Today is a day for conservatives to thank Barack Obama, Nancy Pelosi and Harry Reid for destroying the Democratic majority in Congress, stopping the progressive juggernaut and putting Republicans in a perfect position to take control of the Senate in 2012 and eject the Radical-in-Chief from his Oval perch. Watching the MSNBC leftists Olbermann, Matthews and Maddow try to explain away the rejection of their policies by the American people and attribute it to “outside money,” inept messaging, insufficiently radical policies and poor instructions to their camp followers was a particularly satisfying experience. Keep on thinking that way comrades, encourage Obama and Reid to open the throttle on the socialist express and – as Karl Rove put it with a joyful exuberance in his FoxNews commentary – “drive that train off the cliff.”
This was an election night which saw the state houses in North Carolina and Alabama go Republican for the first time since 1872 and 1874, which cast out – often by landslide margins – “old bull” Democrats Skelton, Boucher, Oberstar and Edwards, who had been in the House for more than twenty years and had stuffed their districts with enough pork to keep their voters satisfied and the seats they held their personal property for as long as they drew breath. Here was a night that saw the election of a Republican governor in the unionized Michigan by a twenty-point landslide, and the installation of Republican governors through the arc of the Midwest from Wisconsin through Illinois and Ohio for the first time in half a century, along with the state house and legislature of keystone Pennsylvania.
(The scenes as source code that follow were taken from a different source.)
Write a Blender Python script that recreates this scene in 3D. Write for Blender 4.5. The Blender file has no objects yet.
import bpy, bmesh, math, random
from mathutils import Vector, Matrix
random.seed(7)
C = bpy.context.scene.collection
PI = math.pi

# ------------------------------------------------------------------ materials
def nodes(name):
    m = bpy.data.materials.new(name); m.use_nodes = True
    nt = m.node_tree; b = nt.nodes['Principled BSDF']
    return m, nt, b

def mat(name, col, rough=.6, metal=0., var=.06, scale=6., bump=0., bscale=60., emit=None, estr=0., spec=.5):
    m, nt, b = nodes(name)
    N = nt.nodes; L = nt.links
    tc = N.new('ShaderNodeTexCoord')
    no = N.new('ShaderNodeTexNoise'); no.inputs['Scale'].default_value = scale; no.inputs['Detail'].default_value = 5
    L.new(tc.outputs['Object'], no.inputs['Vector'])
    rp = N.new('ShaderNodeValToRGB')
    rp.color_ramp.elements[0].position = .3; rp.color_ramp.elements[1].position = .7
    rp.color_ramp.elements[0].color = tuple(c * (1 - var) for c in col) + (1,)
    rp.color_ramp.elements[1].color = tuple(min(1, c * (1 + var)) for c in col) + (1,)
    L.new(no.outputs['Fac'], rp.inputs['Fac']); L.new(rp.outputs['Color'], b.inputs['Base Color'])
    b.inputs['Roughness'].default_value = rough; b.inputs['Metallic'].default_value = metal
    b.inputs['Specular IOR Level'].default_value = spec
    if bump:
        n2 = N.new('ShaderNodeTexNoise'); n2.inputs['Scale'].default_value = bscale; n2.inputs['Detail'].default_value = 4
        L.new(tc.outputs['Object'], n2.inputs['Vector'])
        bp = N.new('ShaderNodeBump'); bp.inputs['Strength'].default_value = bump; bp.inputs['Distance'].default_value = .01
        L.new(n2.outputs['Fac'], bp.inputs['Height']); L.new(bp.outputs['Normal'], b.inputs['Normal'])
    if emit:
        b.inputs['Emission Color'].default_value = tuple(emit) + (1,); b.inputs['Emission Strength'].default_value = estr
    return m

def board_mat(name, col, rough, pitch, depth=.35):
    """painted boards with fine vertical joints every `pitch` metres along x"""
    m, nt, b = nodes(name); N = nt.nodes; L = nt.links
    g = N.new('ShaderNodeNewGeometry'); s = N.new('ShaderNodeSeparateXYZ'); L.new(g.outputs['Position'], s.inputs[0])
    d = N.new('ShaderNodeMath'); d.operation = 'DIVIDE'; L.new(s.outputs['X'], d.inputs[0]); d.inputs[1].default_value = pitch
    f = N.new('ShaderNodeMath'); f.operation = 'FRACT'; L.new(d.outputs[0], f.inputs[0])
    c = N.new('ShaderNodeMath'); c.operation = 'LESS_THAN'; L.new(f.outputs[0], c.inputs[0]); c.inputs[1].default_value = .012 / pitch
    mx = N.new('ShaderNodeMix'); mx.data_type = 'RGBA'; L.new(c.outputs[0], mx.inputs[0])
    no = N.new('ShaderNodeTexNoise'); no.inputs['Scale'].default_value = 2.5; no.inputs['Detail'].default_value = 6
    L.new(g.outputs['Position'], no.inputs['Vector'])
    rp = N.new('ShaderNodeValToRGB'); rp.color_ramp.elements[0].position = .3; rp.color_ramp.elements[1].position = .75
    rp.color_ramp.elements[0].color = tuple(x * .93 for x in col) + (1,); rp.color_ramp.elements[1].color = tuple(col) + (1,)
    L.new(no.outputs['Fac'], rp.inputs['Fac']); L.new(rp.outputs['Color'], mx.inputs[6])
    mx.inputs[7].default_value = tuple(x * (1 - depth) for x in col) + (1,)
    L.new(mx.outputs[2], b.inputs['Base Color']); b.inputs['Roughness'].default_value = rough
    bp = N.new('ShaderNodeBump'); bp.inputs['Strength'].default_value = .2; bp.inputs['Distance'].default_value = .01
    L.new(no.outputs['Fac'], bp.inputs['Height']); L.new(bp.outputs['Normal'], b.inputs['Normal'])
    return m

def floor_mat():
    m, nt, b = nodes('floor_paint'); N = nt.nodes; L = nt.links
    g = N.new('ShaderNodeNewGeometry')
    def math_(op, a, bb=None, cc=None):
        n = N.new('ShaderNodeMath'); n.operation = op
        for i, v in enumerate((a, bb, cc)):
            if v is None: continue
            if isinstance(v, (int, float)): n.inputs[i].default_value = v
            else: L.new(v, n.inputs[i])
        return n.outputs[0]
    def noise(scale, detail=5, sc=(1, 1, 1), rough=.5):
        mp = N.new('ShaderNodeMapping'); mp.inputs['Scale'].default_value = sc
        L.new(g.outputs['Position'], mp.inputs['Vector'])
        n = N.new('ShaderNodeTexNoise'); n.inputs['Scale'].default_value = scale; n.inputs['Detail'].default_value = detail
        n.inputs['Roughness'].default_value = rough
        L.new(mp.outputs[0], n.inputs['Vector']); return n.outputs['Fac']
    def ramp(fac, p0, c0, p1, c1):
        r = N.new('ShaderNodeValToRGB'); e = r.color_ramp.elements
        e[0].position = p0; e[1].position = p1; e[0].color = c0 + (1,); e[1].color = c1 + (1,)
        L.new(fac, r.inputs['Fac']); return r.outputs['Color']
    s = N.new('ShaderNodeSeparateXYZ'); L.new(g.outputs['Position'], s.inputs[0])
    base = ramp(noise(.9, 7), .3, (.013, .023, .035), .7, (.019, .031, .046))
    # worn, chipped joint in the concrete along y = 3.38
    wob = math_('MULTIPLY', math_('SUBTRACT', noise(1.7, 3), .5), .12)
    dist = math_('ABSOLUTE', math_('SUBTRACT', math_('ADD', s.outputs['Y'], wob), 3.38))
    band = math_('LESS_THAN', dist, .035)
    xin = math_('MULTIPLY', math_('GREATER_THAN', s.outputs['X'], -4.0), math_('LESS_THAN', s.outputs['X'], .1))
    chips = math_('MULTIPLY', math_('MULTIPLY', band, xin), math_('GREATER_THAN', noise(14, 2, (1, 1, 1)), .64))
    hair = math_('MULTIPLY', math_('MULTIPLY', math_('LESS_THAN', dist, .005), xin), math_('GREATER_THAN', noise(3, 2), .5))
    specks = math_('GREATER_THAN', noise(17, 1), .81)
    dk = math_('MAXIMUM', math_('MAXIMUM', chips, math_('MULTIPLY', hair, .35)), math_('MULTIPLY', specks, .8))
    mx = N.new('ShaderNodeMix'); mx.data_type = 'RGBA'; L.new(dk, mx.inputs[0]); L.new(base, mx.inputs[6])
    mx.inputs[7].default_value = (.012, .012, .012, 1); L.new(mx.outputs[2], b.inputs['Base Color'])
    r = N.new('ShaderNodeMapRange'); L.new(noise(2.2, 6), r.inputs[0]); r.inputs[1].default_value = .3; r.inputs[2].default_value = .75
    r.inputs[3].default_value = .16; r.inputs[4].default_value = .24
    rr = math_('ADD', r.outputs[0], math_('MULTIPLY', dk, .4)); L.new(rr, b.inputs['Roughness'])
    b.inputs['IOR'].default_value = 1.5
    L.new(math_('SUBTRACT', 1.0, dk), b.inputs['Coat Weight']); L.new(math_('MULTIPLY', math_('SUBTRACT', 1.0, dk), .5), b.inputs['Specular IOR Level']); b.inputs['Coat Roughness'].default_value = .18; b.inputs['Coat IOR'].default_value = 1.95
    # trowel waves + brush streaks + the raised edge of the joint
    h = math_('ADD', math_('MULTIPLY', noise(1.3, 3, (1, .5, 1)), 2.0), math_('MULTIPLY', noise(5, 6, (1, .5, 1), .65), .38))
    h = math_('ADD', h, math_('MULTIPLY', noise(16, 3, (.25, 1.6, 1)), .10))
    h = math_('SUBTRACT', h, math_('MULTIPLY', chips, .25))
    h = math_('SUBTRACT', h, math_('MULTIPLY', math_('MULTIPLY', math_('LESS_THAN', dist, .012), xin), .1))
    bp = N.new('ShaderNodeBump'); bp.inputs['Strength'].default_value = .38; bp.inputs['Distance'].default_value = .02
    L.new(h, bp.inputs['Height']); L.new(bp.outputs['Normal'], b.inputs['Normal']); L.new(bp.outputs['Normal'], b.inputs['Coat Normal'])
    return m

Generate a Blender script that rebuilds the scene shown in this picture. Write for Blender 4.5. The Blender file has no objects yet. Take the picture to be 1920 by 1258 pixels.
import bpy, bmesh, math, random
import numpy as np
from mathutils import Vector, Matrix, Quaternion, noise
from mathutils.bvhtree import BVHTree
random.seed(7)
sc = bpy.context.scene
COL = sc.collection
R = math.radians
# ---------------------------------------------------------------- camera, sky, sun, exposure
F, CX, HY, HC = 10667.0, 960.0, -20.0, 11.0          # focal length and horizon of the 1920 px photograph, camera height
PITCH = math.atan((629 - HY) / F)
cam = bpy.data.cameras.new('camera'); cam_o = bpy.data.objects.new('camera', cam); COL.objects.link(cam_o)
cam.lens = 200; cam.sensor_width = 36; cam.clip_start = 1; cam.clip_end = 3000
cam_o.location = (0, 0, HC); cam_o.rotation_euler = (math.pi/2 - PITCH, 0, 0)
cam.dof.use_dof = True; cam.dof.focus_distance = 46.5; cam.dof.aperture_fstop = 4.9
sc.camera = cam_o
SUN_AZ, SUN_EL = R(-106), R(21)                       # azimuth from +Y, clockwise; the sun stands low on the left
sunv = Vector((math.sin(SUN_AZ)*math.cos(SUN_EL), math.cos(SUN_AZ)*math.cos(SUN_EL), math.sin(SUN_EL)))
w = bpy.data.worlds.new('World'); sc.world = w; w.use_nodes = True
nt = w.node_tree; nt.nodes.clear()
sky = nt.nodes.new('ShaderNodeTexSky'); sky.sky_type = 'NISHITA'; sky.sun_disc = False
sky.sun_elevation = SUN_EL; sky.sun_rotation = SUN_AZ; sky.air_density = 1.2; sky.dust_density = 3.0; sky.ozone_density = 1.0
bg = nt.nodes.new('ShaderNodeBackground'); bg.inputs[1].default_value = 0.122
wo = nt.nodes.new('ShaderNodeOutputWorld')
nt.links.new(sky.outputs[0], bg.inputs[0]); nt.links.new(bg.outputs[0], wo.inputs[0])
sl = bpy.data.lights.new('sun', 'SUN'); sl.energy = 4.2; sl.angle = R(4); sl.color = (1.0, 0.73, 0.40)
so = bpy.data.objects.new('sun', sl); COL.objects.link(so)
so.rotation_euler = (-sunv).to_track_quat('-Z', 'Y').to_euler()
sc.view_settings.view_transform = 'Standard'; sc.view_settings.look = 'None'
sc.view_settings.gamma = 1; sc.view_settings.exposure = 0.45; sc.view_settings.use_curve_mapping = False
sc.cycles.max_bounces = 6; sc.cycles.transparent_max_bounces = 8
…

Here was a sixty-seat flip in the U.S. House of Representatives a feat that hasn’t been achieved since 1948.
Despite this conservative tsunami by a party outspent and out-manned, the progressive faithful still grasped hope from the fact that in two union-plagued states in the west Harry Reid and Barbara Boxer managed to cling to their by now near-hereditary seats, and because an empty-headed Republican lost a race she should never have run in Delaware, Republicans fell short of a Senate majority. This election night failure to take the Senate is in fact a conservative blessing in disguise (as is the loss of the governorship in California, a state that no Republican executive could rescue from its socialist legislature and union mafia and the bankrupt future to which they have condemned the state).
If Republicans had won the Senate, Obama would run in 2012 by attacking a “Do-Nothing” Congress that had thwarted his plans to fundamentally change America into a cornucopia of social justice and economic health. An almost-majority in the Senate is good enough to thwart his radical spending schemes and anti-business assaults without handing him an opportunity to deceive voters public by blaming his mess on someone else.
The “good news” which desperate progressives have managed to retrieve from California and Nevada has another upside for 2012 when 24 “liberal” Senate seats and the Oval Office are up for grabs. This optimism will stiffen progressive necks and cause them to pressure their leaders to drive the train along that radical track, encouraging them to defend their rejected policies and resist a change of direction. And that’s just what conservatives should want them to do.